Em fevereiro o próximo governo já será obrigado a bloquear R$ 12 bilhões esperados da privatização da Eletrobras, operação hoje paralisada
Ao fim de fevereiro, quando fizer o primeiro relatório de avaliação bimestral do cumprimento de metas fiscais, o governo terá que bloquear R$ 12 bilhões de receita e despesa. É o dinheiro previsto no Orçamento que viria da privatização da Eletrobras. A venda está paralisada, e sobre ela não há consenso dentro da administração Bolsonaro. O presidente eleito já se manifestou contra, certa vez, mas integrantes da equipe econômica se comportam como se a venda das ações da holding elétrica fosse favas contadas.
Este é apenas um dos vários momentos em que a realidade vai mostrar sua face para os que estão chegando ao poder. Depois dessa transição cheia de ruídos e com uma comunicação confusa, para dizer o mínimo, espera-se que os integrantes do governo Bolsonaro consigam aterrissar. Há alguns que permanecem em órbita, ou vociferando contra problemas inexistentes ou achando que tudo vai acontecer num passe de mágica após a posse.
O governo Bolsonaro poderá contar com várias boas heranças. O realismo orçamentário é uma delas. Esse é o primeiro Orçamento aprovado quase integralmente igual à proposta enviada pelo Executivo. Os congressistas costumavam puxar o crescimento do PIB para inflar a receita e assim abrir espaço para criar novas despesas. Isso obrigava o governo a contingenciar os gastos, logo no início de cada ano. A receita líquida do Orçamento é de R$ 1.299,7 bilhões e a despesa primária é de R$ 1.438,7 bilhões, os mesmos valores da proposta inicial.
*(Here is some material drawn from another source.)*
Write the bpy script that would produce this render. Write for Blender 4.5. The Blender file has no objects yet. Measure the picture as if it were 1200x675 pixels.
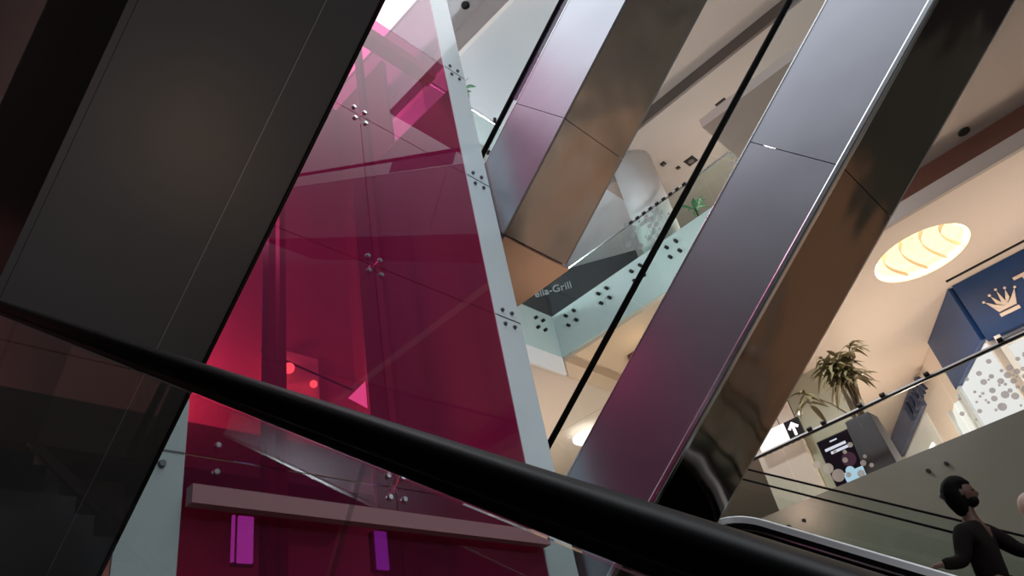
import bpy, bmesh, math, random
from mathutils import Vector, Matrix, noise
random.seed(7)
S = bpy.context.scene
COL = S.collection
PI = math.pi
INC = math.radians(35.08); CI, SI = math.cos(INC), math.sin(INC)

def lin(c):
    return tuple(((v/255.0)/12.92 if v <= 10 else ((v/255.0+0.055)/1.055)**2.4) for v in c)

# ------------------------------------------------------------------ materials
def new_mat(name):
    m = bpy.data.materials.new(name); m.use_nodes = True
    nt = m.node_tree; nt.nodes.clear()
    out = nt.nodes.new('ShaderNodeOutputMaterial')
    return m, nt, out

def principled(name, col, rough=0.5, metal=0.0, spec=0.5, bump=0.0, bscale=20.0, var=0.0, vscale=6.0, stretch=None, coat=0.0, emit=None, estr=0.0):
    m, nt, out = new_mat(name)
    p = nt.nodes.new('ShaderNodeBsdfPrincipled')
    p.inputs['Base Color'].default_value = (*lin(col), 1)
    p.inputs['Roughness'].default_value = rough
    p.inputs['Metallic'].default_value = metal
    p.inputs['Specular IOR Level'].default_value = spec
    p.inputs['Coat Weight'].default_value = coat
    if emit:
        p.inputs['Emission Color'].default_value = (*lin(emit), 1); p.inputs['Emission Strength'].default_value = estr
    tc = nt.nodes.new('ShaderNodeTexCoord'); mp = nt.nodes.new('ShaderNodeMapping')
    nt.links.new(tc.outputs['Object'], mp.inputs['Vector'])
    if stretch: mp.inputs['Scale'].default_value = stretch
    if var > 0:
        n = nt.nodes.new('ShaderNodeTexNoise'); n.inputs['Scale'].default_value = vscale; n.inputs['Detail'].default_value = 4
        nt.links.new(mp.outputs[0], n.inputs['Vector'])
        mx = nt.nodes.new('ShaderNodeMix'); mx.data_type = 'RGBA'
        a = lin(col)
        mx.inputs[6].default_value = (*[x*(1-var) for x in a], 1); mx.inputs[7].default_value = (*[min(1, x*(1+var)) for x in a], 1)
        nt.links.new(n.outputs['Fac'], mx.inputs[0]); nt.links.new(mx.outputs[2], p.inputs['Base Color'])
    if bump > 0:
        n = nt.nodes.new('ShaderNodeTexNoise'); n.inputs['Scale'].default_value = bscale; n.inputs['Detail'].default_value = 1.5
        nt.links.new(mp.outputs[0], n.inputs['Vector'])
        b = nt.nodes.new('ShaderNodeBump'); b.inputs['Strength'].default_value = 1.0; b.inputs['Distance'].default_value = bump
        nt.links.new(n.outputs['Fac'], b.inputs['Height']); nt.links.new(b.outputs[0], p.inputs['Normal'])
    nt.links.new(p.outputs[0], out.inputs[0])
    return m

def glass(name, tint, ior=1.45, rough=0.0, gcol=(255, 255, 255), haze=0.0, hcol=(200, 220, 215)):
    m, nt, out = new_mat(name)
    t = nt.nodes.new('ShaderNodeBsdfTransparent')
    geo = nt.nodes.new('ShaderNodeNewGeometry')
    tm = nt.nodes.new('ShaderNodeMix'); tm.data_type = 'RGBA'; tm.inputs[6].default_value = (*tint, 1); tm.inputs[7].default_value = (1, 1, 1, 1)
    nt.links.new(geo.outputs['Backfacing'], tm.inputs[0]); nt.links.new(tm.outputs[2], t.inputs[0])
    g = nt.nodes.new('ShaderNodeBsdfGlossy'); g.inputs['Roughness'].default_value = rough; g.inputs[0].default_value = (*lin(gcol), 1)
    f = nt.nodes.new('ShaderNodeFresnel'); f.inputs[0].default_value = ior
    mx = nt.nodes.new('ShaderNodeMixShader')
    fm = nt.nodes.new('ShaderNodeMath'); fm.operation = 'SUBTRACT'; fm.use_clamp = True
    nt.links.new(f.outputs[0], fm.inputs[0]); nt.links.new(geo.outputs['Backfacing'], fm.inputs[1])
    nt.links.new(fm.outputs[0], mx.inputs[0]); nt.links.new(t.outputs[0], mx.inputs[1]); nt.links.new(g.outputs[0], mx.inputs[2])
    last = mx
    if haze > 0:
        d = nt.nodes.new('ShaderNodeBsdfDiffuse'); d.inputs[0].default_value = (*lin(hcol), 1)
        m2 = nt.nodes.new('ShaderNodeMixShader'); m2.inputs[0].default_value = haze
        nt.links.new(mx.outputs[0], m2.inputs[1]); nt.links.new(d.outputs[0], m2.inputs[2]); last = m2
    nt.links.new(last.outputs[0], out.inputs[0])
    return m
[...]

Desta vez terá que bloquear o valor referente à venda da Eletrobras que estava prevista desde o projeto da LDO. Houve atrasos no processo de venda pelos mais variados motivos, mas também há visões antagônicas sobre os limites da privatização dentro da nova administração. O próprio presidente eleito disse que não a privatizaria e argumentou que quem vende a galinha do fundo do quintal fica sem os ovos quando precisa. Na equipe econômica prepara-se um plano de privatização, sem qualquer garantia de que isso terá a aprovação do presidente.
Ainda que todos se ponham de acordo sobre o caso da Eletrobras, e mesmo se forem ultrapassados todos os obstáculos judiciais, nada vai avançar muito até o fim de fevereiro. Portanto, o governo não poderá contar com essa receita e os técnicos aconselharão à nova equipe econômica a bloquear R$ 12 bilhões do Orçamento, o que vai apertar diversas áreas. Há também o custo da decisão do ministro Ricardo Lewandowski que impõe o aumento dos salários dos servidores federais.
Na economia, é preciso que o futuro governo encontre a realidade rapidamente, deixando o discurso de palanque e o voluntarismo da transição para trás. O tempo internacional está virando. Nos últimos dias houve quedas fortes das bolsas internacionais pelas muitas dúvidas em relação aos Estados Unidos.
As bolsas tiveram um pregão mais calmo, ontem, após o susto do dia 25. Tóquio abriu no Natal e seu principal índice afundou 5,01%. Na quarta-feira, subiu apenas 0,89%. Outras bolsas corrigiram seus preços no dia 26. China e Coreia do Sul tiveram quedas. Os índices americanos Nasdaq e o Dow Jones, por sua vez, subiam no fim do dia. O petróleo, após despencar nas últimas semanas, avançou e puxou as empresas do setor. O Ibovespa reduziu as perdas com a alta da Petrobras no final do pregão.
Esses ativos escaparam da queda do dia 25, mas o prognóstico é preocupante. O presidente americano continua sendo fonte de muitas incertezas na economia mundial. O ato mais recente foi dizer que o “único problema” da economia dos EUA é o banco central de lá, que indicou duas altas nos juros para 2019. O presidente ensaia uma impensável guerra aberta contra o Fed, uma instituição ícone de bancos centrais independentes. O diagnóstico de Trump, mais uma vez, está errado. As crises comerciais que ele alimenta e o aumento de gastos promovido pela sua gestão estão cobrando a conta. O importante para nós é que os efeitos disso atingirão os países emergentes.
Todo governo que começa recebe um voto de confiança, mas ele não dura para sempre. É preciso que esse capital político seja bem usado nos projetos mais importantes. Se a conjuntura internacional ficar mais volátil, esse tempo será encurtado.